Write out all of the data exactly as it appears.

Start of Given information

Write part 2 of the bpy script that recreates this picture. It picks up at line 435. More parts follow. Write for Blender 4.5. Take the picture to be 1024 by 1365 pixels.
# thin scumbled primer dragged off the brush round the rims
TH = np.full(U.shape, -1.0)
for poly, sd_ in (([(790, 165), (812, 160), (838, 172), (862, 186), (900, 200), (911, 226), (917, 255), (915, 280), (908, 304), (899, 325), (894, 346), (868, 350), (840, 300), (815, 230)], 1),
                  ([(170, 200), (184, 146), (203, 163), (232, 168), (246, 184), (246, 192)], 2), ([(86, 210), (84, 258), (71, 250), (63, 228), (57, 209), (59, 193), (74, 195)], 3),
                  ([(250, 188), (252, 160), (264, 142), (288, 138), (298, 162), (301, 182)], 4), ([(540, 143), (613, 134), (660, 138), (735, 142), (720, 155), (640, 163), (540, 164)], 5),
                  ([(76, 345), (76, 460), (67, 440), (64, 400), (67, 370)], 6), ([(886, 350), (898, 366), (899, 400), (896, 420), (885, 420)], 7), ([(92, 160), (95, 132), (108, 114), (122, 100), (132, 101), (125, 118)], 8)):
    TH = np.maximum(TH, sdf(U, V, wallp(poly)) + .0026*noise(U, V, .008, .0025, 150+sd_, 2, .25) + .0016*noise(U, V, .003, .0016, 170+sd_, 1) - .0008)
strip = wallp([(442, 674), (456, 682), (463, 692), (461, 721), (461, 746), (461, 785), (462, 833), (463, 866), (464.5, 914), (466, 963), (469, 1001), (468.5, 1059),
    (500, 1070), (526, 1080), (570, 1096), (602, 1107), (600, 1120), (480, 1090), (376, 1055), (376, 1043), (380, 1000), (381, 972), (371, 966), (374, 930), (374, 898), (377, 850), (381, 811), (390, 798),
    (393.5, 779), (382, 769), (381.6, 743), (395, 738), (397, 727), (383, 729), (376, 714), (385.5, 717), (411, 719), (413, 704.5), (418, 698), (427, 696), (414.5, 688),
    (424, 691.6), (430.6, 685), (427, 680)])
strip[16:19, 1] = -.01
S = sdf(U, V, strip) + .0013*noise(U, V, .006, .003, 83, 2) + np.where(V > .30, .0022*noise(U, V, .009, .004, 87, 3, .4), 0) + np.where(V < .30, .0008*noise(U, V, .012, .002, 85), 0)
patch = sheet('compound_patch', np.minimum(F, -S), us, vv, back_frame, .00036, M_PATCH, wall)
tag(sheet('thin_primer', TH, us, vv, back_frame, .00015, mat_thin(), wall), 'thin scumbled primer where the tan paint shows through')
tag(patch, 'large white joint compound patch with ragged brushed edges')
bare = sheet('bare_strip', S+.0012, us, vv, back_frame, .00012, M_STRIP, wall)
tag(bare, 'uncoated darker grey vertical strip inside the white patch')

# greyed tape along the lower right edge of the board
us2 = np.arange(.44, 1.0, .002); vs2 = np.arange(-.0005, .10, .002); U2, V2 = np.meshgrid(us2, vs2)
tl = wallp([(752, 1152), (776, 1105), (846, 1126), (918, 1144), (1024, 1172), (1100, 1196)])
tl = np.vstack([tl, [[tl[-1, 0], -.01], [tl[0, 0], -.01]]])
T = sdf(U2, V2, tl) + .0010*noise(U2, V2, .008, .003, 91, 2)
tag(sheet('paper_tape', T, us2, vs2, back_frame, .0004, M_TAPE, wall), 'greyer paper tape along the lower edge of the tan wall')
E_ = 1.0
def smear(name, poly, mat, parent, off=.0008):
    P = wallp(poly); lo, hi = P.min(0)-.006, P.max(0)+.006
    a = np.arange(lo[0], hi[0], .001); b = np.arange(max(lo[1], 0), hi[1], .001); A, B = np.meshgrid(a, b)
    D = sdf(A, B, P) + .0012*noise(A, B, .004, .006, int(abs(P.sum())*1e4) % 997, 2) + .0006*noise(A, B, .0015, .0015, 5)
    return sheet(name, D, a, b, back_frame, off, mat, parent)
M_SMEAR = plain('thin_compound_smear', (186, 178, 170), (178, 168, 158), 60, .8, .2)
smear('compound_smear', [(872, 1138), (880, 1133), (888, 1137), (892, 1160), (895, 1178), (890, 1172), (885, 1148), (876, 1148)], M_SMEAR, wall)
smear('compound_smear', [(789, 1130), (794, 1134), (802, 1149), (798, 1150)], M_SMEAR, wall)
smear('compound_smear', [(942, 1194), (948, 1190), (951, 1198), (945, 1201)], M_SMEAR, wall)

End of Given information

_Correct result_.
Write part 2 of the bpy script that recreates this picture. It picks up at line 435. More parts follow. Write for Blender 4.5. Take the picture to be 1024 by 1365 pixels.
# thin scumbled primer dragged off the brush round the rims
TH = np.full(U.shape, -1.0)
for poly, sd_ in (([(790, 165), (812, 160), (838, 172), (862, 186), (900, 200), (911, 226), (917, 255), (915, 280), (908, 304), (899, 325), (894, 346), (868, 350), (840, 300), (815, 230)], 1),
                  ([(170, 200), (184, 146), (203, 163), (232, 168), (246, 184), (246, 192)], 2), ([(86, 210), (84, 258), (71, 250), (63, 228), (57, 209), (59, 193), (74, 195)], 3),
                  ([(250, 188), (252, 160), (264, 142), (288, 138), (298, 162), (301, 182)], 4), ([(540, 143), (613, 134), (660, 138), (735, 142), (720, 155), (640, 163), (540, 164)], 5),
                  ([(76, 345), (76, 460), (67, 440), (64, 400), (67, 370)], 6), ([(886, 350), (898, 366), (899, 400), (896, 420), (885, 420)], 7), ([(92, 160), (95, 132), (108, 114), (122, 100), (132, 101), (125, 118)], 8)):
    TH = np.maximum(TH, sdf(U, V, wallp(poly)) + .0026*noise(U, V, .008, .0025, 150+sd_, 2, .25) + .0016*noise(U, V, .003, .0016, 170+sd_, 1) - .0008)
strip = wallp([(442, 674), (456, 682), (463, 692), (461, 721), (461, 746), (461, 785), (462, 833), (463, 866), (464.5, 914), (466, 963), (469, 1001), (468.5, 1059),
    (500, 1070), (526, 1080), (570, 1096), (602, 1107), (600, 1120), (480, 1090), (376, 1055), (376, 1043), (380, 1000), (381, 972), (371, 966), (374, 930), (374, 898), (377, 850), (381, 811), (390, 798),
    (393.5, 779), (382, 769), (381.6, 743), (395, 738), (397, 727), (383, 729), (376, 714), (385.5, 717), (411, 719), (413, 704.5), (418, 698), (427, 696), (414.5, 688),
    (424, 691.6), (430.6, 685), (427, 680)])
strip[16:19, 1] = -.01
S = sdf(U, V, strip) + .0013*noise(U, V, .006, .003, 83, 2) + np.where(V > .30, .0022*noise(U, V, .009, .004, 87, 3, .4), 0) + np.where(V < .30, .0008*noise(U, V, .012, .002, 85), 0)
patch = sheet('compound_patch', np.minimum(F, -S), us, vv, back_frame, .00036, M_PATCH, wall)
tag(sheet('thin_primer', TH, us, vv, back_frame, .00015, mat_thin(), wall), 'thin scumbled primer where the tan paint shows through')
tag(patch, 'large white joint compound patch with ragged brushed edges')
bare = sheet('bare_strip', S+.0012, us, vv, back_frame, .00012, M_STRIP, wall)
tag(bare, 'uncoated darker grey vertical strip inside the white patch')

# greyed tape along the lower right edge of the board
us2 = np.arange(.44, 1.0, .002); vs2 = np.arange(-.0005, .10, .002); U2, V2 = np.meshgrid(us2, vs2)
tl = wallp([(752, 1152), (776, 1105), (846, 1126), (918, 1144), (1024, 1172), (1100, 1196)])
tl = np.vstack([tl, [[tl[-1, 0], -.01], [tl[0, 0], -.01]]])
T = sdf(U2, V2, tl) + .0010*noise(U2, V2, .008, .003, 91, 2)
tag(sheet('paper_tape', T, us2, vs2, back_frame, .0004, M_TAPE, wall), 'greyer paper tape along the lower edge of the tan wall')
E_ = 1.0
def smear(name, poly, mat, parent, off=.0008):
    P = wallp(poly); lo, hi = P.min(0)-.006, P.max(0)+.006
    a = np.arange(lo[0], hi[0], .001); b = np.arange(max(lo[1], 0), hi[1], .001); A, B = np.meshgrid(a, b)
    D = sdf(A, B, P) + .0012*noise(A, B, .004, .006, int(abs(P.sum())*1e4) % 997, 2) + .0006*noise(A, B, .0015, .0015, 5)
    return sheet(name, D, a, b, back_frame, off, mat, parent)
M_SMEAR = plain('thin_compound_smear', (186, 178, 170), (178, 168, 158), 60, .8, .2)
smear('compound_smear', [(872, 1138), (880, 1133), (888, 1137), (892, 1160), (895, 1178), (890, 1172), (885, 1148), (876, 1148)], M_SMEAR, wall)
smear('compound_smear', [(789, 1130), (794, 1134), (802, 1149), (798, 1150)], M_SMEAR, wall)
smear('compound_smear', [(942, 1194), (948, 1190), (951, 1198), (945, 1201)], M_SMEAR, wall)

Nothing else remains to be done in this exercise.